*TASK REQUIREMENTS:*
For every line in the records that has the word "Blender", make a copy.

*RAW DATA:*
--------------------

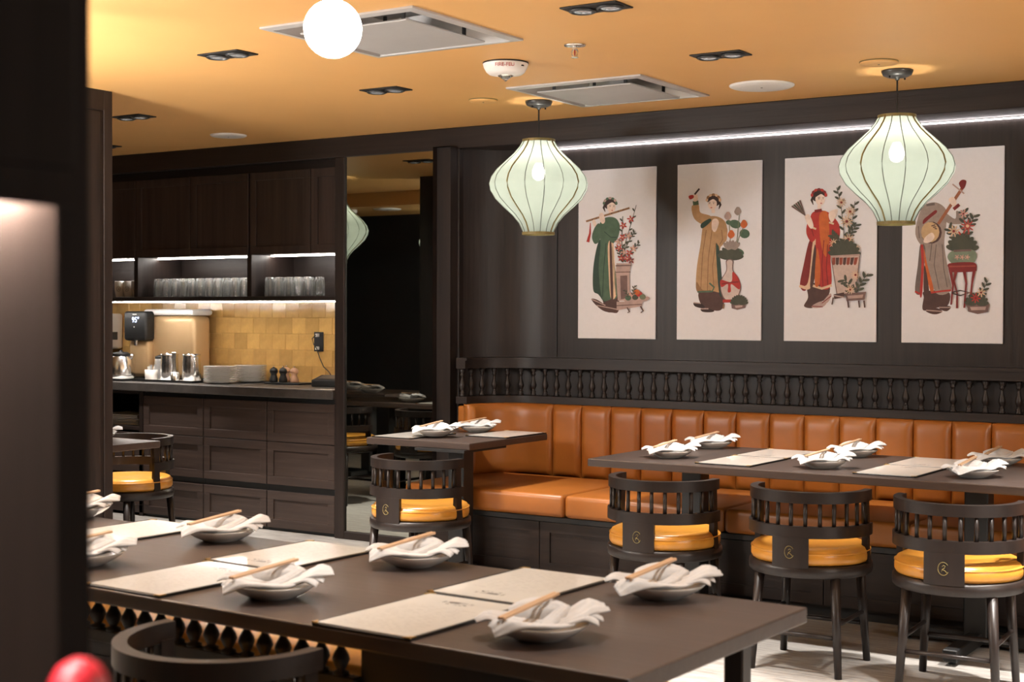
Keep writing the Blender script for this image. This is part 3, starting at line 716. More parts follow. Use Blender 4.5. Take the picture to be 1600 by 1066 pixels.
spoon_me = _sp.mesh('spoon', STEEL, True, fix=False)
PG, NG, CGP, SG = 'white shallow plates with napkins', 'folded white napkins', 'pale wooden chopsticks', 'steel spoons on the napkins'
def setting(x, y, where, rn, seed, z=TT, spoon=False):
    p = obj('plate', plate_me, WHITE, loc=(x, y, z)); tag(p, 'white shallow plate ' + where, 'plate', PG)
    n = obj('napkin', NAP[seed % 3], CLOTH, loc=(x, y, z + 0.001)); n.rotation_euler = (0, 0, rn); tag(n, 'folded white napkin ' + where, 'napkin', NG)
    rc = R_(random.uniform(-7, 5))
    # rest the pair of sticks on the cloth: lowest line that clears every fold below it
    px, py = x - 0.020, y - 0.008; dx, dy = -math.sin(rc), math.cos(rc); cr, sr = math.cos(rn), math.sin(rn); pts = []
    for v in NAP[seed % 3].vertices:
        wx, wy = x + v.co.x * cr - v.co.y * sr - px, y + v.co.x * sr + v.co.y * cr - py
        t_ = wx * dx + wy * dy
        if abs(wx * dy - wy * dx) < 0.015 and abs(t_) < 0.112: pts.append((t_, v.co.z))
    b_ = min((max(zz - math.tan(R_(q_)) * tt for tt, zz in pts) + abs(q_ - 3) * 0.0002, q_) for q_ in [n_ * 0.5 for n_ in range(-6, 25)])[1]
    a_ = max(zz - math.tan(R_(b_)) * tt for tt, zz in pts)
    for k in (0, 1):
        c = obj('chopstick', chop_me, CHOP); o_ = -0.0048 + 0.0096 * k
        c.location = (px + o_ * math.cos(rc), py + o_ * math.sin(rc), z + 0.0014 + a_); c.rotation_euler = (R_(b_), 0, rc)
        tag(c, ('left', 'right')[k] + ' pale chopstick ' + where, 'chopstick', CGP)
    if spoon:
        s = obj('spoon', spoon_me, STEEL); s.location = (x - 0.046, y - 0.02, z + 0.0535); s.rotation_euler = (R_(6), 0, rc + R_(176)); tag(s, 'steel spoon ' + where, 'spoon', SG); solid(s, 0.0012)
A = R_(35)
setting(-1.566, 3.064, 'at the far right of the front table', A, 0)
setting(-2.307, 3.080, 'on the far side of the front table, second from right', A - .1, 1)
setting(-3.040, 3.106, 'on the far side of the front table, third from right', A + .1, 2)
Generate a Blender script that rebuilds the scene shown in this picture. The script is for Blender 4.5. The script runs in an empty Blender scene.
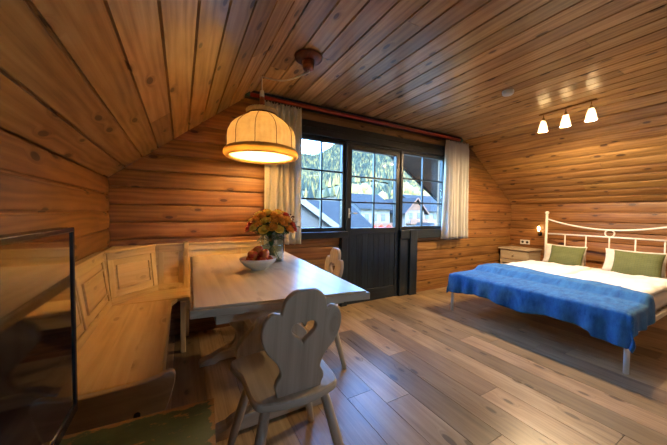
import bpy, bmesh, math, random
from mathutils import Vector, Matrix, noise
R = math.radians; PI = math.pi
rnd = random.Random(7)
C = bpy.context.scene.collection
sc = bpy.context.scene

# ------------------------------------------------------------------ materials
def new_mat(name):
    m = bpy.data.materials.new(name); m.use_nodes = True
    nt = m.node_tree; nt.nodes.clear()
    out = nt.nodes.new('ShaderNodeOutputMaterial')
    return m, nt, out
class NT:
    def __init__(s, nt): s.nt = nt
    def n(s, t, **k):
        nd = s.nt.nodes.new(t)
        for a, b in k.items(): setattr(nd, a, b)
        return nd
    def link(s, a, b): s.nt.links.new(a, b)
    def val(s, v, sock):
        if hasattr(v, 'is_output'): s.link(v, sock)
        else: sock.default_value = v
    def math(s, op, a, b=0.0, c=0.0, clamp=False):
        nd = s.n('ShaderNodeMath', operation=op); nd.use_clamp = clamp
        s.val(a, nd.inputs[0]); s.val(b, nd.inputs[1]); s.val(c, nd.inputs[2])
        return nd.outputs[0]
    def comb(s, x, y, z):
        nd = s.n('ShaderNodeCombineXYZ')
        for v, i in zip((x, y, z), nd.inputs): s.val(v, i)
        return nd.outputs[0]
    def noise(s, vec, scale, detail=3, rough=.55):
        nd = s.n('ShaderNodeTexNoise'); s.link(vec, nd.inputs['Vector'])
        nd.inputs['Scale'].default_value = scale; nd.inputs['Detail'].default_value = detail
        nd.inputs['Roughness'].default_value = rough
        return nd.outputs['Fac']
    def ramp(s, fac, stops, interp='LINEAR'):
        nd = s.n('ShaderNodeValToRGB'); cr = nd.color_ramp; cr.interpolation = interp
        while len(cr.elements) > 1: cr.elements.remove(cr.elements[-1])
        cr.elements[0].position = stops[0][0]; cr.elements[0].color = (*stops[0][1], 1)
        for p, c in stops[1:]:
            e = cr.elements.new(p); e.color = (*c, 1)
        s.link(fac, nd.inputs[0]); return nd.outputs[0]
    def smooth(s, v, a, b, lo=0., hi=1.):
        nd = s.n('ShaderNodeMapRange'); nd.interpolation_type = 'SMOOTHSTEP'
        s.val(v, nd.inputs[0])
        for i, q in enumerate((a, b, lo, hi)): nd.inputs[i+1].default_value = q
        return nd.outputs[0]
    def mix(s, fac, a, b, mode='MIX'):
        nd = s.n('ShaderNodeMix', data_type='RGBA', blend_type=mode)
        s.val(fac, nd.inputs[0])
        for v, i in ((a, nd.inputs[6]), (b, nd.inputs[7])):
            if isinstance(v, tuple): i.default_value = (*v, 1)
            else: s.link(v, i)
        return nd.outputs[2]

def wood(name, dark, mid, light, rough=.4, knots=1., board=0., vary=.35, bump=.15, spec=.5, grain=1., knotcol=None, coat=0., ringw=.15):
    m, nt, out = new_mat(name); g = NT(nt)
    uv = g.n('ShaderNodeUVMap', uv_map='UV').outputs[0]
    sep = g.n('ShaderNodeSeparateXYZ'); g.link(uv, sep.inputs[0]); u, v = sep.outputs[0], sep.outputs[1]
    bid = g.n('ShaderNodeAttribute', attribute_name='bid').outputs['Fac']
    if board:
        k = g.math('FLOOR', g.math('DIVIDE', v, board))
        bid = g.math('FRACT', g.math('ADD', bid, g.math('MULTIPLY', k, .6180339)))
    pu = g.math('ADD', u, g.math('MULTIPLY', bid, 61.7)); pv = g.math('ADD', v, g.math('MULTIPLY', bid, 17.3))
    warp = g.noise(g.comb(g.math('MULTIPLY', pu, .9), g.math('MULTIPLY', pv, 7), bid), 1, 2)
    # knots
    kv = g.comb(g.math('MULTIPLY', pu, 2.6), g.math('MULTIPLY', pv, 6.), 0.)
    vor = g.n('ShaderNodeTexVoronoi', voronoi_dimensions='2D'); g.link(kv, vor.inputs['Vector']); vor.inputs['Scale'].default_value = 1.
    kd = g.math('ADD', vor.outputs['Distance'], g.math('MULTIPLY', g.math('SUBTRACT', warp, .5), .16))
    csep = g.n('ShaderNodeSeparateColor'); g.link(vor.outputs['Color'], csep.inputs[0])
    on = g.math('GREATER_THAN', csep.outputs[0], .36)
    kfall = g.math('MULTIPLY', g.smooth(kd, .02, .24, 1, 0), on)
    kmask = g.math('MULTIPLY', g.smooth(kd, .065, .105, 1, 0), on)
    ring = g.math('SINE', g.math('ADD', g.math('MULTIPLY', pv, 130*grain), g.math('ADD', g.math('MULTIPLY', warp, 22.), g.math('MULTIPLY', kfall, 5.))))
    ring = g.math('MULTIPLY_ADD', ring, .5, .5)
    fine = g.noise(g.comb(g.math('MULTIPLY', pu, 2.2), g.math('ADD', g.math('MULTIPLY', pv, 70), g.math('MULTIPLY', kfall, 5)), bid), 1, 4, .65)
    blot = g.noise(g.comb(g.math('MULTIPLY', pu, 2.), g.math('MULTIPLY', pv, 6.), bid), 1, 3)
    t = g.math('ADD', g.math('MULTIPLY', ring, ringw), g.math('ADD', g.math('MULTIPLY', fine, .58-ringw), g.math('MULTIPLY', blot, .56)))
    col = g.ramp(t, [(.34, dark), (.56, mid), (.78, light)])
    kc = knotcol or tuple(c*.25 for c in dark)
    col = g.mix(g.math('MULTIPLY', kmask, .88*knots), col, kc)
    col = g.mix(g.math('MULTIPLY', g.math('MULTIPLY', kfall, g.math('SUBTRACT', 1., kmask)), .35*knots), col, tuple(c*.7 for c in dark))
    bright = g.math('ADD', g.math('MULTIPLY', g.math('SUBTRACT', g.math('FRACT', g.math('MULTIPLY', bid, 7.77)), .5), vary), 1.)
    hsv = g.n('ShaderNodeHueSaturation'); g.link(col, hsv.inputs['Color']); g.link(bright, hsv.inputs['Value'])
    g.link(g.math('ADD', .493, g.math('MULTIPLY', g.math('FRACT', g.math('MULTIPLY', bid, 3.3)), .014)), hsv.inputs['Hue'])
    b = g.n('ShaderNodeBsdfPrincipled'); g.link(hsv.outputs[0], b.inputs['Base Color'])
    g.link(g.math('ADD', rough-.06, g.math('MULTIPLY', fine, .14)), b.inputs['Roughness'])
    b.inputs['Specular IOR Level'].default_value = spec
    b.inputs['Coat Weight'].default_value = coat; b.inputs['Coat Roughness'].default_value = .22
    bp = g.n('ShaderNodeBump'); bp.inputs['Strength'].default_value = bump; bp.inputs['Distance'].default_value = .004
    g.link(g.math('SUBTRACT', t, g.math('MULTIPLY', kmask, .4)), bp.inputs['Height']); g.link(bp.outputs[0], b.inputs['Normal'])
    g.link(b.outputs[0], out.inputs[0]); return m

def plain(name, col, rough=.5, metal=0., spec=.5, mottle=0., mscale=30., bump=0., coat=0., col2=None, trans=0., sub=0.):
    m, nt, out = new_mat(name); g = NT(nt)
    b = g.n('ShaderNodeBsdfPrincipled')
    tc = g.n('ShaderNodeTexCoord').outputs['Object']
    nf = g.noise(tc, mscale, 4)
    c2 = col2 or tuple(c*(1-mottle) for c in col)
    c = g.mix(g.smooth(nf, .35, .65), col, c2)
    g.link(c, b.inputs['Base Color'])
    b.inputs['Roughness'].default_value = rough; b.inputs['Metallic'].default_value = metal
    b.inputs['Specular IOR Level'].default_value = spec
    b.inputs['Coat Weight'].default_value = coat; b.inputs['Coat Roughness'].default_value = .05
    b.inputs['Subsurface Weight'].default_value = sub
    if bump:
        bp = g.n('ShaderNodeBump'); bp.inputs['Strength'].default_value = bump; bp.inputs['Distance'].default_value = .003
        g.link(nf, bp.inputs['Height']); g.link(bp.outputs[0], b.inputs['Normal'])
    if trans:
        tr = g.n('ShaderNodeBsdfTranslucent'); g.link(c, tr.inputs[0])
        mx = g.n('ShaderNodeMixShader'); mx.inputs[0].default_value = trans
        g.link(b.outputs[0], mx.inputs[1]); g.link(tr.outputs[0], mx.inputs[2]); g.link(mx.outputs[0], out.inputs[0])
    else: g.link(b.outputs[0], out.inputs[0])
    return m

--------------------

*RESULT OF THE TASK:*
Keep writing the Blender script for this image. This is part 3, starting at line 716. More parts follow. Use Blender 4.5. Take the picture to be 1600 by 1066 pixels.
Generate a Blender script that rebuilds the scene shown in this picture. The script is for Blender 4.5. The script runs in an empty Blender scene.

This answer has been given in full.